Experiencing a cover in a vacuum away from a human face makes you lose the worth of the person performing. You see a cover is different from the original because the person signing is not doing it for money but purely for passion, and that passion is muted without video. Without that visual element to the music you’d never see the dusty bedrooms, the sneering concentration on the faces of singers as the fumble for lyrics in their heads, or the worn instruments they pluck. I know it sounds hubristic and ultimately romantic but it’s true. You can even see the extremely fast progression of this new genre. We’ve moved from webcams to dedicated film cameras, with correctly composed shots.

I’ll offer two videos for an example:

The first is a cover made in 2010, (Jesus can you believe that was four years ago?) where in very little happens.
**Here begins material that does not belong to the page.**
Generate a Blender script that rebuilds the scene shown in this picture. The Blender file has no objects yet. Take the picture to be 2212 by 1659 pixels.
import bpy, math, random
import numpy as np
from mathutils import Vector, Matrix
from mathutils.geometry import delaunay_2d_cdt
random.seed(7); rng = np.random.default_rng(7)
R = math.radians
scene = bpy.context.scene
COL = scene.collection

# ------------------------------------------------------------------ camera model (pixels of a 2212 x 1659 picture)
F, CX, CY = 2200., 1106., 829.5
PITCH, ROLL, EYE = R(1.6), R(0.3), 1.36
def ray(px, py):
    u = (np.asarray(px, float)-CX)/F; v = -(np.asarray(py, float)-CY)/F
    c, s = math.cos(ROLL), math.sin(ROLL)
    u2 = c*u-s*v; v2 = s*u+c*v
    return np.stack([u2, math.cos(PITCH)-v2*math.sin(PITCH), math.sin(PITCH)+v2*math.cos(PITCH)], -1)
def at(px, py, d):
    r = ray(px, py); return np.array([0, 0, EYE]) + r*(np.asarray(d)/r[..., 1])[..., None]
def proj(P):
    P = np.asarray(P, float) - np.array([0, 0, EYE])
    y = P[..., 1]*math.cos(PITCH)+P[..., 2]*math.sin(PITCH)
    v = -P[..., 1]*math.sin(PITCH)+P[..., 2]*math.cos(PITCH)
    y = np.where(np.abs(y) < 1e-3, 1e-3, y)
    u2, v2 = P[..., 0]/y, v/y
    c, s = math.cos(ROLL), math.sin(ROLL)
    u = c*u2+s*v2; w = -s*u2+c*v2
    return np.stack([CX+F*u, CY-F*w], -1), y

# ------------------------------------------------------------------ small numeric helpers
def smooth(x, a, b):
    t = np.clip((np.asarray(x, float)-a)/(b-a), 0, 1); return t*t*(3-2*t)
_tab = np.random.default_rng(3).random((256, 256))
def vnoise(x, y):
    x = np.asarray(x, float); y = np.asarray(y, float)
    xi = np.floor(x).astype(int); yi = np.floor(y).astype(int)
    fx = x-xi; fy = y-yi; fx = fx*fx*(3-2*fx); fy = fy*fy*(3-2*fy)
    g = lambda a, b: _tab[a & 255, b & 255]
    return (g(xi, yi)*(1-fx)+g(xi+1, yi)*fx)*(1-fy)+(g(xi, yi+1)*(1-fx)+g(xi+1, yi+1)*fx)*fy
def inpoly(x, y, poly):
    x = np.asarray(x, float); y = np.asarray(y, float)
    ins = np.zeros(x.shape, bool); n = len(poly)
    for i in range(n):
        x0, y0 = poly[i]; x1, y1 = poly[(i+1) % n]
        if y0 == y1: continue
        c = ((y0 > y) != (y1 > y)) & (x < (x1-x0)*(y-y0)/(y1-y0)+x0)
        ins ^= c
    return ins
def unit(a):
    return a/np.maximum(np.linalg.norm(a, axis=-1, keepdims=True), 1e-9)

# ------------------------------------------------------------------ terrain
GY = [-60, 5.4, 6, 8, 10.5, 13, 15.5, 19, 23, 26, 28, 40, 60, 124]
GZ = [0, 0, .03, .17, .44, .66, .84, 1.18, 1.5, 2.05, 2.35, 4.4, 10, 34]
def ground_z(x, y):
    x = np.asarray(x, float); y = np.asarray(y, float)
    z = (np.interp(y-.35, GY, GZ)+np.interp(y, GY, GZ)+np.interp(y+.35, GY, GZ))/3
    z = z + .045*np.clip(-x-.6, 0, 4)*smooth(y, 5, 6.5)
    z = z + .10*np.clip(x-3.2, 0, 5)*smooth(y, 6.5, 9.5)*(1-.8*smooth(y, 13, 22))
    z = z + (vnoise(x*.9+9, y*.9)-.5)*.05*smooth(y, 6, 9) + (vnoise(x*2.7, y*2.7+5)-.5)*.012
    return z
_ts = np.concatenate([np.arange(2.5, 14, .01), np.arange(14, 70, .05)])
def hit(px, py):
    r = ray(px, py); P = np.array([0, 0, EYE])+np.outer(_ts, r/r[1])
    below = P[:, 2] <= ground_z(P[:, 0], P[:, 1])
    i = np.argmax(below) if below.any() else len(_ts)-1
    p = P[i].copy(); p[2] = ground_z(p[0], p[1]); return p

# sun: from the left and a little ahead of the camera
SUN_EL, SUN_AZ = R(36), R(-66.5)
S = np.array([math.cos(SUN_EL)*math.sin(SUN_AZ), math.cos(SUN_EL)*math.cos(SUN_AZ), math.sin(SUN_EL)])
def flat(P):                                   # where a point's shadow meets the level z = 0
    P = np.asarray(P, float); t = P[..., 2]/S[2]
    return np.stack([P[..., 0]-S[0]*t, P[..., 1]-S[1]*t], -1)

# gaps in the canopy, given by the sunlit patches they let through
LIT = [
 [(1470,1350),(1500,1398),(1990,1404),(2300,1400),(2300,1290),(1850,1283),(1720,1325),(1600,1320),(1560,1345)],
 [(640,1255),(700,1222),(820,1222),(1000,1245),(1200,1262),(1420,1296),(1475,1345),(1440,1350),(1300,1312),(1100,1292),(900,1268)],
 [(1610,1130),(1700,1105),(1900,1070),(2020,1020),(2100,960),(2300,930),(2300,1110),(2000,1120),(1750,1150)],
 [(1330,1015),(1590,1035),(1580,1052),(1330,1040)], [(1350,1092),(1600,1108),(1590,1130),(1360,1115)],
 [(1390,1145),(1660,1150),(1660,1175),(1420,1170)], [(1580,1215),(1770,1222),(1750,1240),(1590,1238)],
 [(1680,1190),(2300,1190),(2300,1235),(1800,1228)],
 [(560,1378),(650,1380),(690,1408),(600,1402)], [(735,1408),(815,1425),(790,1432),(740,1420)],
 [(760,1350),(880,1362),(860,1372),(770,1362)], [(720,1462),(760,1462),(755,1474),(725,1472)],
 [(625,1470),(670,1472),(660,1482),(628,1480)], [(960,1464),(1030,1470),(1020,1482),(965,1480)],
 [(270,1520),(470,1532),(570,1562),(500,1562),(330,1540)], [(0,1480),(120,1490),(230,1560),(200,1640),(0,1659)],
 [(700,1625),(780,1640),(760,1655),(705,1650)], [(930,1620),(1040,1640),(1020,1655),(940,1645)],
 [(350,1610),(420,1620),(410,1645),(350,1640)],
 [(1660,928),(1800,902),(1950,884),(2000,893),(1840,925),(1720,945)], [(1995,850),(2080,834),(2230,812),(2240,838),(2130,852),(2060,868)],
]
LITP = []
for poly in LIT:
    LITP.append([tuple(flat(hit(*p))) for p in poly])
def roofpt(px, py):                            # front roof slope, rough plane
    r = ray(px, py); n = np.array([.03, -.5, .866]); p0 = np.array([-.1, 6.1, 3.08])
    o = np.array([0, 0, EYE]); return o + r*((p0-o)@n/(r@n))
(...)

Sure it’s simple, and certainly not the focus of the content, but that doesn’t mean that no appreciation can be had from the video. Without it we’d never see that concentration, that drive. There’s a force that leaves the artist stuck, stoically staring at the ground, hunched over their guitar. We’d never know that this song wasn’t recorded in a studio, we’d never know that someone sang on the floor in the bedroom. That’s what video offers to music, that’s what, in my opinion, has helped the development and popularity of covers. It’s raw and unadulterated people, not highly refined and polished celebrities. In short, it’s just ruddy endearing.

This second video was made in 2012 by the same person: 

It clearly has style, heck it even has skill behind it. I’m not even sure that I could be so graceful and quick with a focus pull. It’s a huge change from the webcam video, it’s got movement, changing focus and even visual effects. Unless they really did shoot on black and white film, something I highly doubt….

Yet it’s still effectual. How you ask? Well two words, continuous shot, it never breaks or cuts, or at least I didn’t notice it doing so when I watched it at midnight high on diet coke and chocolate jelly beans. So why does the continuous shot mean anything? Well It lets us know it was one take, the room might have changed, the style and production values certainly have, but there’s still that gorilla edge to it. It’s not a visual gag, or a cheap ploy to up view counts. It’s film that’s shot in a complementary style to the music, understated, raw and unedited (minus the aforementioned black and white filter). It’s the right treatment for music in videos, not flashy sex stuff or stupid effects.

Anyway that’s my brief analysis into music videos, hope you enjoyed. Oh and Remember that it’s all thanks to the democratization of video distribution this, well genre was birthed. Otherwise we’d never experience anything of the like.